DATASET EXTRACT

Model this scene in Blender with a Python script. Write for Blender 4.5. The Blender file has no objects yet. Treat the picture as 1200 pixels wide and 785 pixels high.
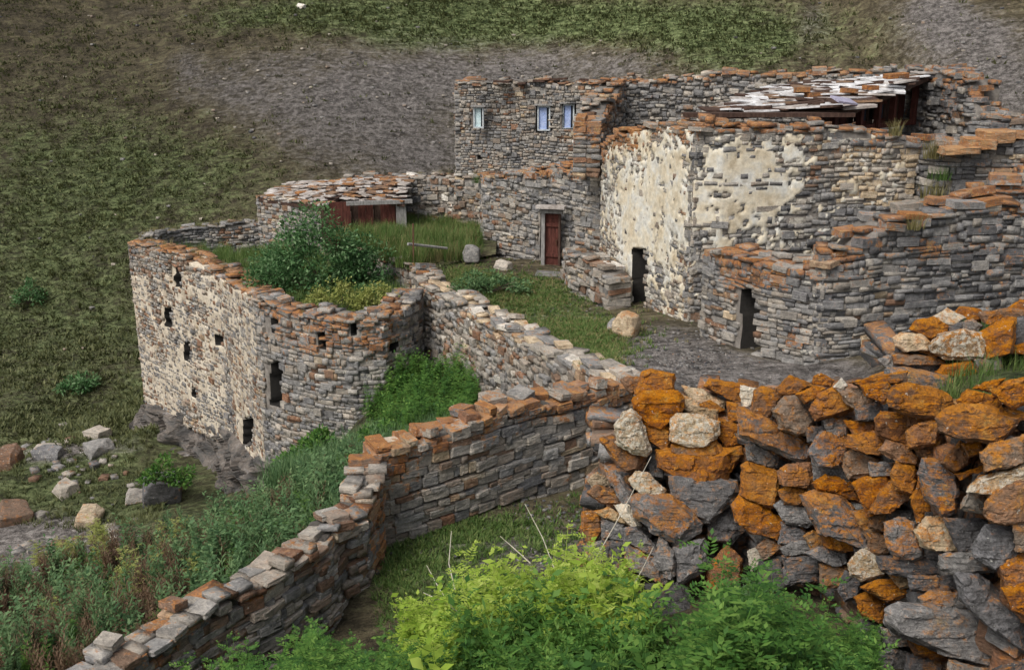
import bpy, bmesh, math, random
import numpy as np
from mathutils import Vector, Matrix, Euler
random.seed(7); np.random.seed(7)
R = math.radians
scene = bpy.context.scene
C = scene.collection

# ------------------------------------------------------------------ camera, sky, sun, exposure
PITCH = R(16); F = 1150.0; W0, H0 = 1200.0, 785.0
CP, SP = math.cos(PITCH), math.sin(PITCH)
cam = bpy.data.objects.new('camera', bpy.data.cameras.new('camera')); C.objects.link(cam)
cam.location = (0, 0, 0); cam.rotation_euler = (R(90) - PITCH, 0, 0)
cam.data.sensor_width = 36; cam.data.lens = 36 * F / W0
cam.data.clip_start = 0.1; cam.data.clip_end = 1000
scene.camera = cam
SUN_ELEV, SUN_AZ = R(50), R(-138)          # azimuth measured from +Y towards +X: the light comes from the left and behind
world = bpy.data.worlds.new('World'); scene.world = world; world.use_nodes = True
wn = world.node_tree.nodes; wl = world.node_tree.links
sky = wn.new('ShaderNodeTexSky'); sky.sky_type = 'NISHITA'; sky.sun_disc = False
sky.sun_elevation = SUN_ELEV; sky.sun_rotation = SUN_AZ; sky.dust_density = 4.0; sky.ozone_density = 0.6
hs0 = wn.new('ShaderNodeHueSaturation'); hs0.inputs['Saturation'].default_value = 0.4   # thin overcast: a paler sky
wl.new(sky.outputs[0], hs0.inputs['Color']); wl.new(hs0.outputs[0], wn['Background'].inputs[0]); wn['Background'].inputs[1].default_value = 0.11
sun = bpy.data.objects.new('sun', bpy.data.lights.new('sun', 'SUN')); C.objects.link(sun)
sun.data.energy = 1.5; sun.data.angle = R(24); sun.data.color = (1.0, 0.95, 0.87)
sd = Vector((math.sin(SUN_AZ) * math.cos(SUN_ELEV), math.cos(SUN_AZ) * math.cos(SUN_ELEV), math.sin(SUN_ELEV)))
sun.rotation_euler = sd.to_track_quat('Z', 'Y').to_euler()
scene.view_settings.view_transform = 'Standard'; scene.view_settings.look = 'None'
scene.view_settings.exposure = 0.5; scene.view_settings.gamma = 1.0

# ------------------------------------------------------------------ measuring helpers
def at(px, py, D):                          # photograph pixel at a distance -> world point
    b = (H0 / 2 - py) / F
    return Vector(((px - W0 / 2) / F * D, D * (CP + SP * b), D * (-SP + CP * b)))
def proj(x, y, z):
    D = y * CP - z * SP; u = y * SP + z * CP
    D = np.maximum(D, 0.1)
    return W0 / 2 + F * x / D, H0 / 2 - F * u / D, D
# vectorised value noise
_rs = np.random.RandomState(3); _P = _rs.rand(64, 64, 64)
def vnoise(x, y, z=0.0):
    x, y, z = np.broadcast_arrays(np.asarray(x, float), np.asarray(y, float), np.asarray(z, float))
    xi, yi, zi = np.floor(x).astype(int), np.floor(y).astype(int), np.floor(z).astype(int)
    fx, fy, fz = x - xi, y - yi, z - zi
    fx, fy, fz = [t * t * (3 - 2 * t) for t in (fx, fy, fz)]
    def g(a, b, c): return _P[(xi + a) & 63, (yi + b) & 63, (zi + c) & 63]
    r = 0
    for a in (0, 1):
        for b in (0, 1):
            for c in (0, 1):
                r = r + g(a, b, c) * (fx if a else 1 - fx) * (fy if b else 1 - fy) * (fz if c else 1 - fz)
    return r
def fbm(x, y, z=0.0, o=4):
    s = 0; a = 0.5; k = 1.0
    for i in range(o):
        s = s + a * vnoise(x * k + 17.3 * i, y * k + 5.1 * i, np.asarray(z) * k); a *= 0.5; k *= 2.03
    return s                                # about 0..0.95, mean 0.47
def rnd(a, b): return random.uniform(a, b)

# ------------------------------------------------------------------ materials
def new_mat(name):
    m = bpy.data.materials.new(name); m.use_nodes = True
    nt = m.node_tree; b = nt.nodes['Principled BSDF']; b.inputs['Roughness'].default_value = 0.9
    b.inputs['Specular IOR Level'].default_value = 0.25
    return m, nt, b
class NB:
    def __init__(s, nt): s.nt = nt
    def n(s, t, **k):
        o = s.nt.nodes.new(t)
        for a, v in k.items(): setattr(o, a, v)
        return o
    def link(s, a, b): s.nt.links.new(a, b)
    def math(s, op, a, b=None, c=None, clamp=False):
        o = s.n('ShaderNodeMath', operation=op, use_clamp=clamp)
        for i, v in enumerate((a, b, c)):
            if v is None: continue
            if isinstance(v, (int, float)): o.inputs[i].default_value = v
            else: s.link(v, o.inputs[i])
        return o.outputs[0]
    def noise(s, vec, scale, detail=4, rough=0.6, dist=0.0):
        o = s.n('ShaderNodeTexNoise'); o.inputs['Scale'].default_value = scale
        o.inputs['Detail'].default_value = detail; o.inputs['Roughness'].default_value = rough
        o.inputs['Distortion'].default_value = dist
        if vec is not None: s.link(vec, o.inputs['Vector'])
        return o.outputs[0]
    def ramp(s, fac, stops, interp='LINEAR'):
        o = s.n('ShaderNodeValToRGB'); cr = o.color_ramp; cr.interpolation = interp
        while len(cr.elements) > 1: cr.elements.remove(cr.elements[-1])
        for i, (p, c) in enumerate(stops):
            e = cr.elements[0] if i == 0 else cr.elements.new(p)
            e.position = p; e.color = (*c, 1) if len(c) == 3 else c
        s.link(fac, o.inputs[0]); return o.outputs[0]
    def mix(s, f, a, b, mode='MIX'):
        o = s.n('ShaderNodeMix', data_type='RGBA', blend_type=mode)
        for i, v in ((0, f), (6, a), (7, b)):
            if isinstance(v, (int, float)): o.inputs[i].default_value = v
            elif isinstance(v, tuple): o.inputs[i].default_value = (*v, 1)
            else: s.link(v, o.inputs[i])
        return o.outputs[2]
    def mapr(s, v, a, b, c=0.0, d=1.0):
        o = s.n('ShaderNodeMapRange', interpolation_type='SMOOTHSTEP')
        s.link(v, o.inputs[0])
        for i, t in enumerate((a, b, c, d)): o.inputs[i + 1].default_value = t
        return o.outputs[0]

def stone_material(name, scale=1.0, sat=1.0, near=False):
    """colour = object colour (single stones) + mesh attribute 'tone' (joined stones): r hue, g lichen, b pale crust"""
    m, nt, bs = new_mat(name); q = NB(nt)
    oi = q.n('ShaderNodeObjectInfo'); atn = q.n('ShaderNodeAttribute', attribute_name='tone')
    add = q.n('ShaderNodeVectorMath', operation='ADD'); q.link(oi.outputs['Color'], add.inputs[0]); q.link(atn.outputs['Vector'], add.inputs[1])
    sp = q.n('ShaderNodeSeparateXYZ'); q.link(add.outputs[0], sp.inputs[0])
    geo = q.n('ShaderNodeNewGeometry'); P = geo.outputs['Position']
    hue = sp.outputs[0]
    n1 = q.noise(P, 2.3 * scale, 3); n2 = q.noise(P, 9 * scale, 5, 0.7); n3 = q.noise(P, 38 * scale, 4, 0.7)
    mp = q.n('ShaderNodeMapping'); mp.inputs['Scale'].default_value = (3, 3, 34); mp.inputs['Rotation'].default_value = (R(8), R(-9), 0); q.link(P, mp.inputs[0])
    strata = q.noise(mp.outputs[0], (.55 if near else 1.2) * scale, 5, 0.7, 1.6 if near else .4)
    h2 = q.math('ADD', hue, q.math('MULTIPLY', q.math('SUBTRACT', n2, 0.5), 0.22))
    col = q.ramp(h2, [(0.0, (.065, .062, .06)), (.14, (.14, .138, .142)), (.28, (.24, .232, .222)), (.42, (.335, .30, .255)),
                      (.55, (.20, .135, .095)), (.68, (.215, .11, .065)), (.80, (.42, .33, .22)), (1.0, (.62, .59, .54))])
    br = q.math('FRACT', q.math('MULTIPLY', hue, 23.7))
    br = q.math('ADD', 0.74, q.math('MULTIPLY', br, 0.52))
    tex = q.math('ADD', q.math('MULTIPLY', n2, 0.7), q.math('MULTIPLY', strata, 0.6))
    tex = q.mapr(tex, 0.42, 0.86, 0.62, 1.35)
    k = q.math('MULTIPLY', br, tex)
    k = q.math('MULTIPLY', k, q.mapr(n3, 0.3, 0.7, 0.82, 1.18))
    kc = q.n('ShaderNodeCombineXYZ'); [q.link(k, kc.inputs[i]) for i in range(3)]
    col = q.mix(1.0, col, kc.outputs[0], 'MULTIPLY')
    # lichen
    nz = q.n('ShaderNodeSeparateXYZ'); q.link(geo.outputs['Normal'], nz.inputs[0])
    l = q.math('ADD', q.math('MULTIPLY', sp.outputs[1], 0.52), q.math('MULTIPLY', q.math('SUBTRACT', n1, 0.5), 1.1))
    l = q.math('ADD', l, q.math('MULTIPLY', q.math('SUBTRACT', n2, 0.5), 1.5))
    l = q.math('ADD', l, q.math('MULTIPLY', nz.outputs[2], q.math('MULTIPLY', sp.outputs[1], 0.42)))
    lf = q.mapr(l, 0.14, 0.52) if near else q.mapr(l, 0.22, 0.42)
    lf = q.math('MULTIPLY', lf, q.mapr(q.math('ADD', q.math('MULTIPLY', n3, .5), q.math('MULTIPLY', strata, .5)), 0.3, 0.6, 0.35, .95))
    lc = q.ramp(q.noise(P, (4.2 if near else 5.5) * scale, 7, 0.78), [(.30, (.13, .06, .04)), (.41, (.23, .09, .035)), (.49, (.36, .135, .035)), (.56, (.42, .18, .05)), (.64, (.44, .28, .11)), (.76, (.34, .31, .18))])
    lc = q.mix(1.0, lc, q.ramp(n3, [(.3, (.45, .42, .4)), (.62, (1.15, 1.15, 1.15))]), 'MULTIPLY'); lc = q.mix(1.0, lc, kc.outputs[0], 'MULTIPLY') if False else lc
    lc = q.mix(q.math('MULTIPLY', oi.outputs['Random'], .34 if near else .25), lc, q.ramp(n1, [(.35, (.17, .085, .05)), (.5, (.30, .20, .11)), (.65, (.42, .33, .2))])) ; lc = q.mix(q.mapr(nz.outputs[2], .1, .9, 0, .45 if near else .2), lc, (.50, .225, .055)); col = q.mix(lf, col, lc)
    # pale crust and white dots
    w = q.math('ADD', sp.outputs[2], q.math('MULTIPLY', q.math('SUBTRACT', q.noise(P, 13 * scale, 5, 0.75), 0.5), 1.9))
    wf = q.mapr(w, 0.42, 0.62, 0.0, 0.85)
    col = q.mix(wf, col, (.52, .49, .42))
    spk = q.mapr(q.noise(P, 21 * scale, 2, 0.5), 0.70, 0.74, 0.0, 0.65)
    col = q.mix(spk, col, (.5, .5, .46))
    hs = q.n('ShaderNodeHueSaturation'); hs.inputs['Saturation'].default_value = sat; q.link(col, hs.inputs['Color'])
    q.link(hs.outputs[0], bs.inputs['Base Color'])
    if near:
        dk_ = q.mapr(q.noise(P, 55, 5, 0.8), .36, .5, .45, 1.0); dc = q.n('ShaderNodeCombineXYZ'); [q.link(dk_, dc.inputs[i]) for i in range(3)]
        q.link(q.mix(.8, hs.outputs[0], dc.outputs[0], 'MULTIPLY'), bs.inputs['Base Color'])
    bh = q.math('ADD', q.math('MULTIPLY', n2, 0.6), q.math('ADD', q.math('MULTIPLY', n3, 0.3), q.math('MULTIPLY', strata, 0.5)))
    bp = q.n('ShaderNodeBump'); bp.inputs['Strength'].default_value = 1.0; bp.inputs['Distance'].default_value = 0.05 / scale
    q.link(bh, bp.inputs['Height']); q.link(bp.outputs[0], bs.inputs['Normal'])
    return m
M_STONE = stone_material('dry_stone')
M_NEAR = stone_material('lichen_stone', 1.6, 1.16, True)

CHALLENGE
Count each line above in which the string "scene" appears, then state only the total.

TASK OUTPUT
7